One mark, Doug, who was hit hard by the financial crises, losing his job and wife but having to care for their special needs son, decides to contact the police after Romana wouldn’t give his money back. Destiny doesn’t like Ramona’s lack of sensitivity to Doug and starts questioning Ramona’s decision-making and ultimately their friendship. This scene is the only time that Scafaria interjects any remorse from any of the women. Initially, not even the police officers investigating the claim felt sympathy for Doug or the few others that came forth.

The movie’s focus on us (rich) against them (poor) made the women’s criminality seemed justified, for they were taking from the takers. Their camaraderie during the heists and even the holidays added another layer of appeal for those who question whether women are loyal leaders.

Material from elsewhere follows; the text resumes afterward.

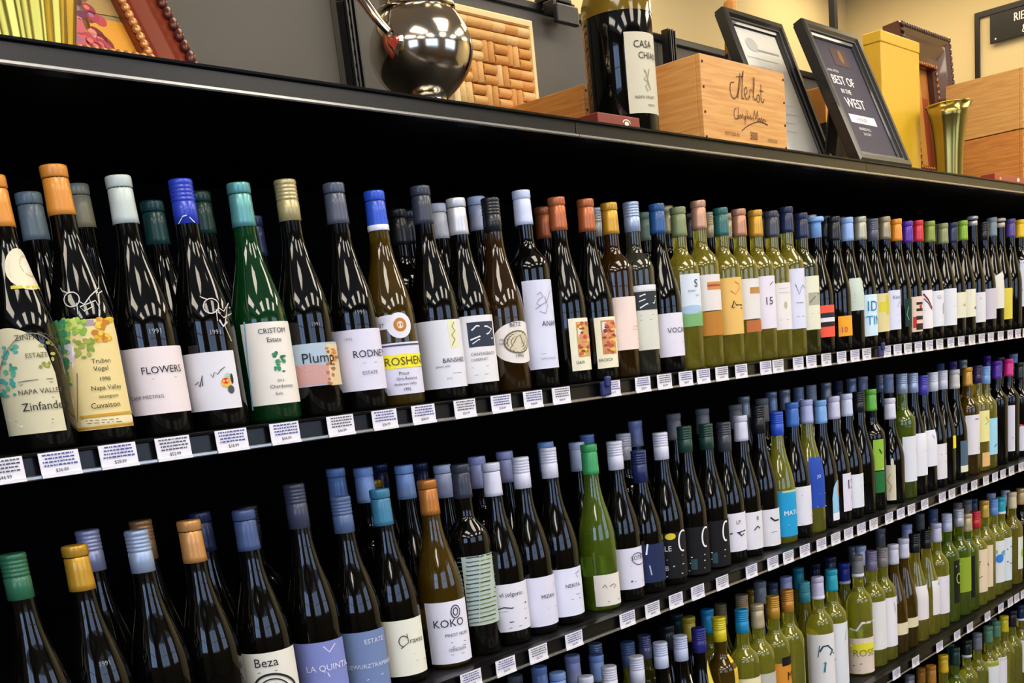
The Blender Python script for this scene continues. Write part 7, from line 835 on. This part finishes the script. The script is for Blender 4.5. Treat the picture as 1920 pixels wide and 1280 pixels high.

The parts of the movie that seem overlooked or trivialized is the actual sexual encounters with the men. We never learn how far the ladies went or were willing to go to scam the men. At one point, we see the discomfort with Annabelle as one mark gropes her, and we then see the “sisters,” as they called themselves, walk through the door to her rescue. This kind of glossing over of the exchange of sexual fantasy for money was often reduced to voice-overs describing the men’s actions but never the women’s actions beyond their fear when the men appeared overdosed or their jubilation when they got a big pay day.

Overall, it’s a film that reinforces feminist ideals, such as women celebrating their sexuality and working together for economic liberation. Meanwhile, it also has empowering themes that will resonate with people in general who feel they have lost or are losing in capitalism. It seems there is always a way to win in America, and hustling the hustlers is one way.